Seismic Performance of Concrete Filled Steel Tubular (CFST) Columns with Variously Axial Compressive Loads

Abstract

This paper presents a study on the seismic performance of square concrete filled steel tubular (CFST) columns under different axial compressive loads. A total of four full-scale specimens using the steel tube with a width-to-thickness ratio (B/t) of 42 was tested by combined axial compression and cyclic lateral loading. In which, three specimens were subjected to constant axial compression, P = 0.15, 0.35, and 0.55P0, respectively, and one specimen was applied varied axial compression varying from 0.15 to 0.55P0 (P0 is nominal axial compression strength of the column) that is an assumption for designing exterior columns in a typical moment resistance frame (MRF) system. An identical loading protocol according to the AISC 341–16 code was adopted as the basis of cyclic lateral displacement loading for all four specimens. Test results reveal that there were significant differences in yielding and local buckling process in the steel tube, lateral (shear) strength, deformation capacity, and lateral stiffness degradation of the columns. For three CFST specimens with constant axial compression, the higher the axial compression was, the smaller the lateral strength and deformation capacity were.

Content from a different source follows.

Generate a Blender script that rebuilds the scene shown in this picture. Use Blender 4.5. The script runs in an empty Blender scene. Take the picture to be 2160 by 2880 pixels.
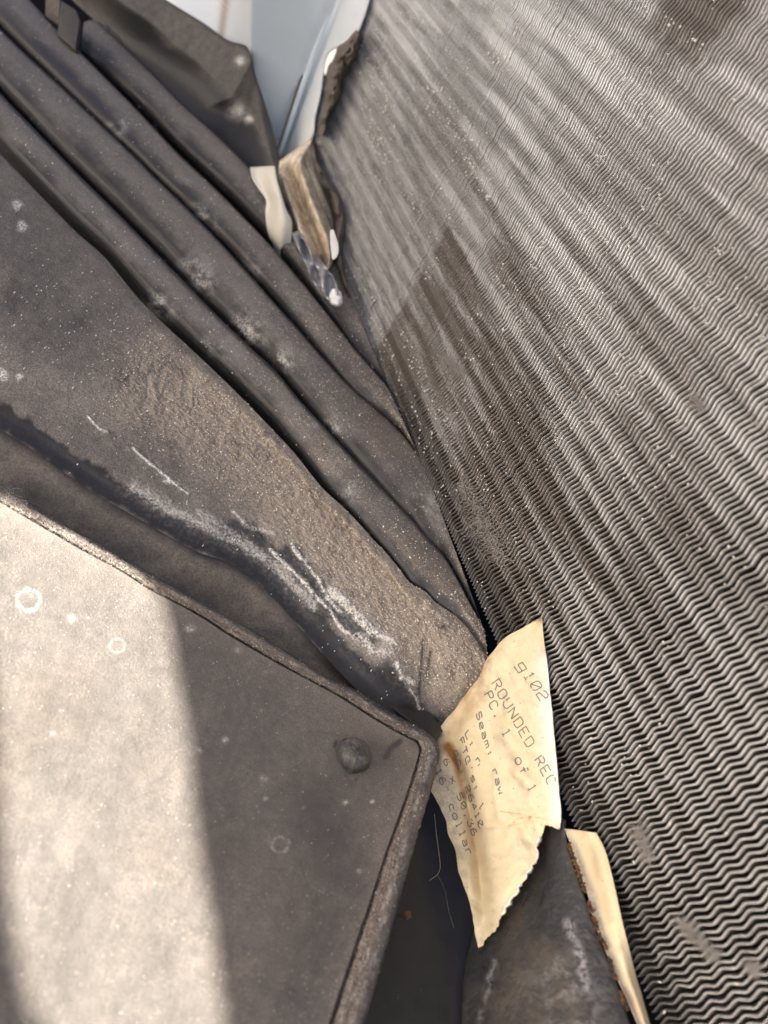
import bpy, math, random
import numpy as np
from mathutils import Matrix, Vector
random.seed(7); rng = np.random.default_rng(7)
SC = bpy.context.scene
COL = SC.collection

# ------------------------------------------------------------------ camera, sky, sun, exposure
F = 2200.0                      # focal length in photo pixels (photo is 2160 x 2880)
D = 0.28                        # metres to the plane in focus
# the photographed place is a box corner: X runs along the coil, Y is the coil's normal, Z is up (parallel to the fins)
AX = np.array([-0.27021662, 0.74462157, -0.61034555])
AZ = np.array([0.45957408, 0.65680169, 0.59783209])
AX /= np.linalg.norm(AX); AZ -= AX*(AX@AZ); AZ /= np.linalg.norm(AZ)
AY = np.cross(AZ, AX)
ROT = np.array([AX, AY, AZ])    # camera axes -> world axes
CAM = np.array([0.0, 0.6844*D, 0.742*D])
cam = bpy.data.cameras.new('camera'); cam_o = bpy.data.objects.new('camera', cam); COL.objects.link(cam_o)
M = Matrix.Identity(4)
for i in range(3):
    for j in range(3): M[i][j] = ROT[i, j]
    M[i][3] = CAM[i]
cam_o.matrix_world = M
cam.sensor_fit = 'VERTICAL'; cam.sensor_height = 36.0; cam.lens = 36.0*F/2880.0
cam.clip_start = 0.005; cam.clip_end = 200.0
cam.dof.use_dof = True; cam.dof.focus_distance = 1.05*D; cam.dof.aperture_fstop = cam.lens/2.6
SC.camera = cam_o

SUN_CAM = np.array([-0.50, 0.40, 0.77]); SUN_CAM /= np.linalg.norm(SUN_CAM)
SUN = ROT@SUN_CAM               # direction towards the sun, world
sun_el = math.asin(SUN[2]); sun_az = math.atan2(SUN[0], SUN[1])
world = bpy.data.worlds.new('World'); SC.world = world; world.use_nodes = True
wn = world.node_tree.nodes; wl = world.node_tree.links
sky = wn.new('ShaderNodeTexSky'); sky.sky_type = 'NISHITA'; sky.sun_disc = False
sky.sun_elevation = sun_el; sky.sun_rotation = sun_az
sky.air_density = 0.5; sky.dust_density = 5.0; sky.ozone_density = 0.3
wl.new(sky.outputs[0], wn['Background'].inputs[0]); wn['Background'].inputs[1].default_value = 0.05
sun = bpy.data.lights.new('sun', 'SUN'); sun.energy = 5.0; sun.angle = math.radians(0.42); sun.color = (1.0, 0.94, 0.86)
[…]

Another important finding in the specimen with varied axial compression, CFST42–15/55C, was a discrepancy in lateral strength and deformation capacity in positive and negative directions of cyclic lateral displacement. It was found that Specimen CFST42-55C possesses the lowest lateral strength and deformation capacity with the average ultimate interstory drift ratio (IDRu) of only 1.29% radian. The study results also show that these square CFST columns satisfy the highly seismic requirement when the axial compression has not exceeded 0.35P0 with their average IDRu of more than 3% radian. To improve the seismic performance of these composite columns, reducing the B/t limit is one of the most effective ways.